January 26, 2012

A shallow promise of justice in housing scandal

Before they proceed with their latest housing crisis task force, U.S. Attorney General Eric Holder and New York Attorney General Eric Schneiderman ought to sit down with Jose Rodriguez.

That would require that Holder and Schneiderman leave Washington and New York, and spend time in the unglamorous city of Stockton, which competes with Las Vegas for having the highest foreclosure rate in the nation.

"Never," Rodriguez answered when I asked if he had ever seen anything like it. For 16 years, Rodriguez has led El Concilio, a nonprofit in downtown Stockton, which counsels families facing crises including foreclosure. "I have never seen so many people without hope, without an expectation that things will get better."

Rodriguez watched Tuesday as President Barack Obama delivered his State of the Union address in which he announced that he had directed Holder to create "a special unit of federal prosecutors and leading state attorneys general to expand our investigations into the abusive lending and packaging of risky mortgages that led to the housing crisis."

On Wednesday, the White House said Schneiderman would represent states on the task force.

The housing crisis began in 2007. It careened out of control in 2008. The president took office in 2009. More than 3 million homes have been repossessed since 2007; the number could double by next year, according to RealtyTrac Inc.

The president did create a task force in 2009, the Financial Fraud Enforcement Task Force. Top officials including Holder issued press releases about it. They held press conferences in Nevada, Fresno and Los Angeles. They promised justice.

The other day, Reuters news service reported that before becoming attorney general, Holder was a partner at the blue chip law firm Covington & Burling, which represents a variety of industries including banking in its law practice and its Washington lobbying operation.

Covington's Washington lobbyists represent the American Banking Association, among others, and have billed lobby clients $28.5 million since the start of the Obama administration in 2009, the nonpartisan Center for Responsive Politics discloses.

"Our (lobby) practice is politically balanced and enjoys respect in the House and Senate and in both political parties," the firm says on its website. "Capitol Hill policymakers frequently turn to us for help based on our expertise and professionalism."

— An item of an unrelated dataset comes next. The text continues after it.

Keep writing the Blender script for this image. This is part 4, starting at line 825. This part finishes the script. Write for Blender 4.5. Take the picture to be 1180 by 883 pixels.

On behalf of the American Bankers Association, Covington lobbyists helped shape the federal Dodd-Frank Act, the 2010 legislation that seeks to regulate financial institutions, the firm boasts.

There's no evidence that Covington asked anything of Holder. Partners at the firm wouldn't be that stupid, and Holder probably wouldn't listen. But they don't need a discussion. That's how the Washington-Wall Street connection works.

Speaking of the Wall Street-Washington connection, Schneiderman's appointment came as the Obama administration pressures states to join a nationwide settlement of the so-called robo-signing scandal in which mortgage servicers signed mortgage documents without reading them or verifying their accuracy.

Schneiderman had walked away from the talks last year, contending that other states were giving up too much. Now, that he's inside the Justice Department's tent, my guess is that he will be OK with the deal.

On behalf of the Obama administration, Shaun Donovan, head of the U.S. Department of Housing and Urban Development, convened a meeting in Chicago on Monday of state attorneys general and their representatives to sell the deal.

California Attorney General Kamala Harris didn't attend, though she sent a representative. She, too, broke away from the robo-signing negotiations and faces pressure to rejoin. Unlike Holder or Schneiderman, however, she drove to Stockton last week to meet Rodriguez.

He introduced her to a husband and wife in their 40s who are losing their home after his construction work dried up. Another couple took a mortgage that was beyond their means based on a promise that they could refinance. A third couple in their 60s could no longer work and lost their home when they couldn't get their mortgage payments modified.

"The reality," he said, "is that for some of these folks, it is not going to get better. The number of people we see crying, I have never seen anything like this."

In his speech, the president declared that the new unit will "hold accountable those who broke the law, speed assistance to homeowners." But years have passed since the crisis began. Evidence needed to gain convictions will be more difficult to obtain than it would have been in 2009.

We are in 2012. Obama's Justice Department hasn't brought any criminal cases against major banks or Wall Street executives related to the housing crisis. In Stockton, people will continue to come to El Concilio looking for help. Rodriguez will do what he can. But he shouldn't hold out much hope for justice.